■ **Data shown**
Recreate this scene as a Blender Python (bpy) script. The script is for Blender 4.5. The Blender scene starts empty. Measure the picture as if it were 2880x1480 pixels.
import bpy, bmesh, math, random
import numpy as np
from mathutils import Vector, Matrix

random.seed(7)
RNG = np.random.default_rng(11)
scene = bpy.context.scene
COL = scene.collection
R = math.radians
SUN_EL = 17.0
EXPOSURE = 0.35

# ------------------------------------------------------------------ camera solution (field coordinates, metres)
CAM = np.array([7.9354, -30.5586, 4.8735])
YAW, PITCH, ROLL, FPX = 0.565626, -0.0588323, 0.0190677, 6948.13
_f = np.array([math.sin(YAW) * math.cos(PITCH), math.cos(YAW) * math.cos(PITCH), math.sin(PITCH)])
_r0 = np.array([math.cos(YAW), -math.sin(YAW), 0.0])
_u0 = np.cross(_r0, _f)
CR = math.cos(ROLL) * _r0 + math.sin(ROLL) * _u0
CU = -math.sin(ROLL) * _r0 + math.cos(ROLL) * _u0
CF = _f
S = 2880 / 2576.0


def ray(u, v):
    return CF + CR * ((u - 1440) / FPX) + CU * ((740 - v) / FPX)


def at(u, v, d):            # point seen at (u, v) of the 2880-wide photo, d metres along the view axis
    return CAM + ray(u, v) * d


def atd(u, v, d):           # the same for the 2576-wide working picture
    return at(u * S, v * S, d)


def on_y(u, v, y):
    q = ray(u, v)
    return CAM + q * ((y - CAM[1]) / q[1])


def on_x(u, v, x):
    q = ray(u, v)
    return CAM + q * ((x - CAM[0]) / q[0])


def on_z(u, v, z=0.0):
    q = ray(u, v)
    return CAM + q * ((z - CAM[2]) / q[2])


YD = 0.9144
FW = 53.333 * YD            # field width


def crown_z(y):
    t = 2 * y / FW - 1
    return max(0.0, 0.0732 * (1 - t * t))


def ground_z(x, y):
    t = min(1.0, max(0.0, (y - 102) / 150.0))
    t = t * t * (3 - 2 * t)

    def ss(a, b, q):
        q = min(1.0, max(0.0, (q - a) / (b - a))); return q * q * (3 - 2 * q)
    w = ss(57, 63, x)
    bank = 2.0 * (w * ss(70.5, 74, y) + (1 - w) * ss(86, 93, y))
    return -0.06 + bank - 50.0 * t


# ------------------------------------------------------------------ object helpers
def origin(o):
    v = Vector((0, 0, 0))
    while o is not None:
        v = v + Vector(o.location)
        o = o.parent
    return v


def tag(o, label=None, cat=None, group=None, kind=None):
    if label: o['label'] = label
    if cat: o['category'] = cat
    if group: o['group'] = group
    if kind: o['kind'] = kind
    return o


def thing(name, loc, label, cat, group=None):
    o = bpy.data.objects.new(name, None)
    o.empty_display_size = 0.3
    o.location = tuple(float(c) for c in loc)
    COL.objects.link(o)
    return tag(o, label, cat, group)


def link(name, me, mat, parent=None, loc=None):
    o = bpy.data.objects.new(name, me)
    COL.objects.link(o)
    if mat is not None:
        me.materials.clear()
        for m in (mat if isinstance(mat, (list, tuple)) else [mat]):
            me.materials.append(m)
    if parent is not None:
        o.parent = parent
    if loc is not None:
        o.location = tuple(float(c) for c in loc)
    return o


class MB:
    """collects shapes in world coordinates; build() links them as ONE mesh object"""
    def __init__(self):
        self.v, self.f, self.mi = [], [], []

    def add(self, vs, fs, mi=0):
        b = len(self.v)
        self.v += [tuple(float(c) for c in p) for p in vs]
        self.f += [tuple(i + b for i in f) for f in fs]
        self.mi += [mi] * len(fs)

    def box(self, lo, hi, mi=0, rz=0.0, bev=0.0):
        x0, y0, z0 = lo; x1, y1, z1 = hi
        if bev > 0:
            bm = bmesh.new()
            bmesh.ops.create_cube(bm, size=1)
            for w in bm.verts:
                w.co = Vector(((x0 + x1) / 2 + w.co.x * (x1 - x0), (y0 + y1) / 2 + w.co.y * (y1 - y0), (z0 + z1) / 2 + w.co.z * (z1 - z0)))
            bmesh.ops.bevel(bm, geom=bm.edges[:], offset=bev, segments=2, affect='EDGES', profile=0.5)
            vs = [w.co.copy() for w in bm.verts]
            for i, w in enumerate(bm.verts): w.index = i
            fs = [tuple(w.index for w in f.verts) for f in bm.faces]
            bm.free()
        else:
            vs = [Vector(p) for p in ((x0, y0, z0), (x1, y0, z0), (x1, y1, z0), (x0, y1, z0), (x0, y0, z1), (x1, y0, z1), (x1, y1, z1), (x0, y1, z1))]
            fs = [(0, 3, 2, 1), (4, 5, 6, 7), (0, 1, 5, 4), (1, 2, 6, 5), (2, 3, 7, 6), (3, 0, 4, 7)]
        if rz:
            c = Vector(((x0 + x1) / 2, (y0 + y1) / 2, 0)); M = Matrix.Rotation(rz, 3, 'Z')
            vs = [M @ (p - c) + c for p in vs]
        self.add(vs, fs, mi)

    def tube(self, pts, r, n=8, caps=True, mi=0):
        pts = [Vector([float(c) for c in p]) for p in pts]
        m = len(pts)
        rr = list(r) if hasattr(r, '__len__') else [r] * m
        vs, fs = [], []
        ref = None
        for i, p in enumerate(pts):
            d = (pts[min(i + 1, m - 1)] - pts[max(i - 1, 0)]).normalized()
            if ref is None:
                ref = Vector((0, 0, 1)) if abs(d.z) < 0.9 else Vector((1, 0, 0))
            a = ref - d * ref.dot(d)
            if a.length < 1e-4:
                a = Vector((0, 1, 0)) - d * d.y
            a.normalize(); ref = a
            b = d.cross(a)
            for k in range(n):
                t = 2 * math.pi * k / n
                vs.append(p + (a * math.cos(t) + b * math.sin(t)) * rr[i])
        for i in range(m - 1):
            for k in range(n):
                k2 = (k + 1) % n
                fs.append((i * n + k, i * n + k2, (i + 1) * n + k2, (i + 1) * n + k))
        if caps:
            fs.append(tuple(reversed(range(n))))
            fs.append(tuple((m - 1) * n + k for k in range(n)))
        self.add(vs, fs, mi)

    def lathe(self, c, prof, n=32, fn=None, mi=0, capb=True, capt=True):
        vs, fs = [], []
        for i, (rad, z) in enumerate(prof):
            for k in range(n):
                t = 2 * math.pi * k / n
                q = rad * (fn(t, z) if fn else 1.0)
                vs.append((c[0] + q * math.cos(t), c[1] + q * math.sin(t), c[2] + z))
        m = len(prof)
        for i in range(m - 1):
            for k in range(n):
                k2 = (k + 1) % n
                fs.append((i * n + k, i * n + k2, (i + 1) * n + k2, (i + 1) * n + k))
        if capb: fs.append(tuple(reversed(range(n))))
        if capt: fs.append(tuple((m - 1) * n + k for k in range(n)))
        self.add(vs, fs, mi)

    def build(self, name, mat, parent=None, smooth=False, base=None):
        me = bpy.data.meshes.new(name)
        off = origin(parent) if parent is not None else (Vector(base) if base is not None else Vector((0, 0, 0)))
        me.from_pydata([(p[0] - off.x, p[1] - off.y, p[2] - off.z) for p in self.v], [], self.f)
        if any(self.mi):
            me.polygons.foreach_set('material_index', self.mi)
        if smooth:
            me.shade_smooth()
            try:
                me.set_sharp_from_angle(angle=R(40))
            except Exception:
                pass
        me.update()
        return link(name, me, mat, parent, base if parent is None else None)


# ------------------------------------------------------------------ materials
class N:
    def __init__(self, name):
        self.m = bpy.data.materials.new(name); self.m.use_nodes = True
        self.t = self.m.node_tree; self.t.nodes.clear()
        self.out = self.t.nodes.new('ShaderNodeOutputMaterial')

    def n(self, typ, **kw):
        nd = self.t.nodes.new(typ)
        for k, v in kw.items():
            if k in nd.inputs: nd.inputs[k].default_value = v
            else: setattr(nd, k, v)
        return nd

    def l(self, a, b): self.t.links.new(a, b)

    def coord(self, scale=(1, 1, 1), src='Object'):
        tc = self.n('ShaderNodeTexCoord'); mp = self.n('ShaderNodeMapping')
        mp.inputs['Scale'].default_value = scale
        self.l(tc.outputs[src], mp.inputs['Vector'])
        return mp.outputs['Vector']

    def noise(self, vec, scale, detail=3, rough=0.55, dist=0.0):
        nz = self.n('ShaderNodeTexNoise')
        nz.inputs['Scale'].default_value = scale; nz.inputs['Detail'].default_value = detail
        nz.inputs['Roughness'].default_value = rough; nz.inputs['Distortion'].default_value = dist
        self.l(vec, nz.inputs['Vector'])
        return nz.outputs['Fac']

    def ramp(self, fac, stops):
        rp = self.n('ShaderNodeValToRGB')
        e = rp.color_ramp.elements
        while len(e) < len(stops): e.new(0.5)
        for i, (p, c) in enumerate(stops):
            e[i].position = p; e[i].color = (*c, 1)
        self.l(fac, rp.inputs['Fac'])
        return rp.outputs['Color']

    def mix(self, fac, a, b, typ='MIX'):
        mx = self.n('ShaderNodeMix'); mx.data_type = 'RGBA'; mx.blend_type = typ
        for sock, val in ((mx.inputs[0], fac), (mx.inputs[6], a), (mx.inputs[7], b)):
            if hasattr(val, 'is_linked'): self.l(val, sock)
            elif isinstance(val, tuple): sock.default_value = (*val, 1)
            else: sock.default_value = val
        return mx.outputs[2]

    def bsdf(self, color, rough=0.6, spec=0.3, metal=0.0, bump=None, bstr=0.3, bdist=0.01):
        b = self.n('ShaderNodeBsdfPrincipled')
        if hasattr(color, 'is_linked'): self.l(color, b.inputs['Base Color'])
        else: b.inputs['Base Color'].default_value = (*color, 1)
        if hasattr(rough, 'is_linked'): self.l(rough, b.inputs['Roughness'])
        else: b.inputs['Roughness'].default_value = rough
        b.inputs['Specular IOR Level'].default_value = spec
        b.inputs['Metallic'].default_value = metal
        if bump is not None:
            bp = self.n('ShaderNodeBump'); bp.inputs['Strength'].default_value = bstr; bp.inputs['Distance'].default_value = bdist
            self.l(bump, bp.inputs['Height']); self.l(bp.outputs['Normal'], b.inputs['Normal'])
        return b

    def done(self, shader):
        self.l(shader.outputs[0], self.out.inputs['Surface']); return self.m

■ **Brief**
Return exactly the opening lines of the listing above, ending with the line that has "EXPOSURE = 0.35".

■ **Written reply**
Recreate this scene as a Blender Python (bpy) script. The script is for Blender 4.5. The Blender scene starts empty. Measure the picture as if it were 2880x1480 pixels.
import bpy, bmesh, math, random
import numpy as np
from mathutils import Vector, Matrix

random.seed(7)
RNG = np.random.default_rng(11)
scene = bpy.context.scene
COL = scene.collection
R = math.radians
SUN_EL = 17.0
EXPOSURE = 0.35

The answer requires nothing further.